Former Sheppard student pilot speaks to graduating class

  • Published
  • By Staff Sgt. Mike Meares
  • 82nd Training Wing Public Affairs
More than 43 years after earning his wings here, Lt. Gen. (Ret.) John Bradley, took the stage to talk responsibility, perspective and what lies ahead for the Euro NATO Joint Jet Pilot Training Program pilots of class 13-07 at their graduation Aug. 9, 2013.

Based on his 41-year Air Force career, the 1970 graduate of the Luftwaffe wing related what he experienced as a road map for piloting and officership success.

"This is gonna define your life. It will," he said. "Going through this program is a significant event in your life and it makes you who you are, whether it's for only several years or a whole career."

Bradley spoke about the benefits of training with an international contingent, the way he did with the Germans during his class. The Luftwaffe is also the generic term in German speaking countries for any national military aviation service, and the names of air forces in other countries.

"It was a very similar program to what they do today for the ENJJPT," he said "The flying syllabus was pretty similar. There are a couple of new things they do now that are more fighter oriented then we did then, but this program, in the late 1960s and early 1970s, was considerably different than other flying training bases."

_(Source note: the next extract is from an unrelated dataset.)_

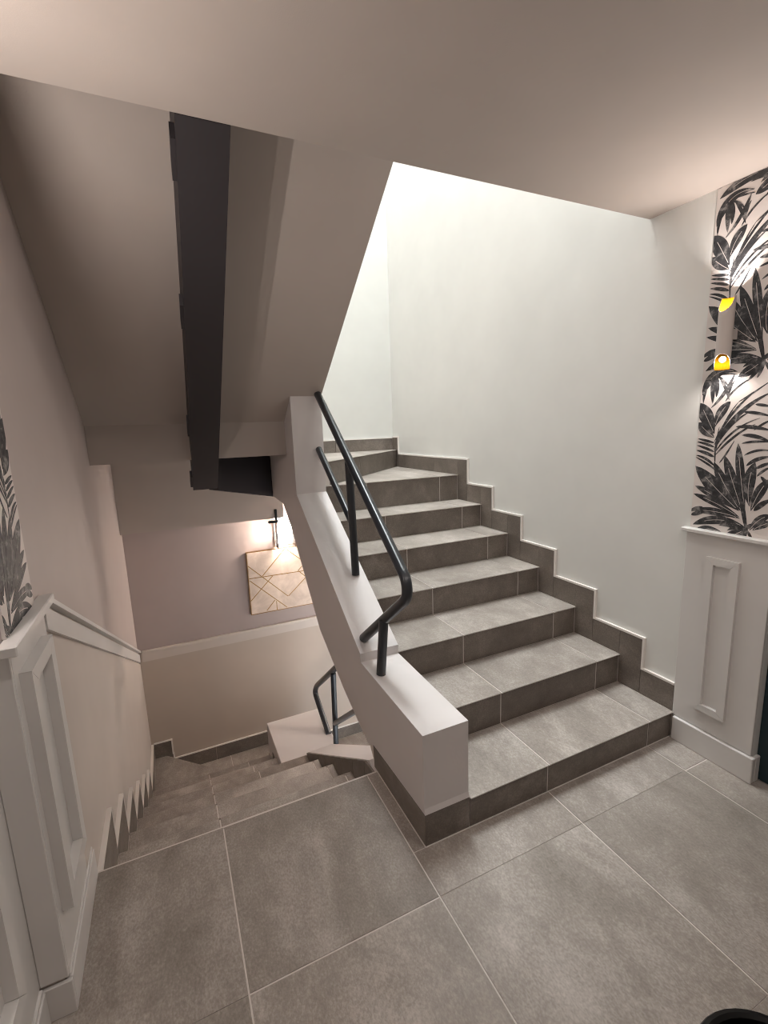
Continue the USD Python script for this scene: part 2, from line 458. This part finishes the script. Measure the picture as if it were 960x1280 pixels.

ENJJPT, established jointly by 13 North Atlantic Treaty Organization nations, is a multi-national pilot training program managed by the 80th Flying Training Wing. It is the world's only multi-nationally manned and managed flying training program chartered to produce combat pilots for NATO.

"I learned the essentials of flying here, I got my wings here," he said. "I look back on my time here as about the most significant part of my career."

During his recent visit, Bradley toured the buildings he roamed as a young captain while getting his feet wet on the T-37 Tweet. He later went on to be a T-38 Talon instructor pilot at Columbus Air Force Base, Miss., eventually spending more than 7,000 hours, including 337 combat missions, in the cockpit of an A-37/B, A-10, F-4/D/E (ARN-101) and F-16C.

"It set me on a course for a lot of jobs I had in the future," he said. "The thing I learned here...is the international relations you make here, the people you that you meet from other countries, NATO countries, and the relationships you develop, you may end up working with some of the people in coalitions when we go to war in the future."

The general admittedly acknowledged the difficult nature of flying training in the Air Force, saying even he struggled at first. With a little luck and timing, mixing in some of the skills learned along the way, Bradley figured out how to navigate the course. Once the light bulb came on for him, the sky was the limit over his first assignment in Vietnam.
"What we do in teaching people to fly here is critically important," he said.

It's been more than a decade since his last trip to Sheppard and he said he found his flight rooms with no problems walking through the maze of hiding the training flights. He thinks it may have had some upgrades to the outsides of the buildings, but the inside was almost the same.

"I look at the pilot training campus here, the 80th (Flying Training Wing) area here, and it looks phenomenal, it looks gorgeous," he said. "It didn't look anything like this when I came here."

He reiterated to the graduating class about his experience here was a defining time in his career. As he suspects it will also be for the 25 graduates of class 13-07. This graduation marks 6,641 pilots who've graduated from the course since its inception.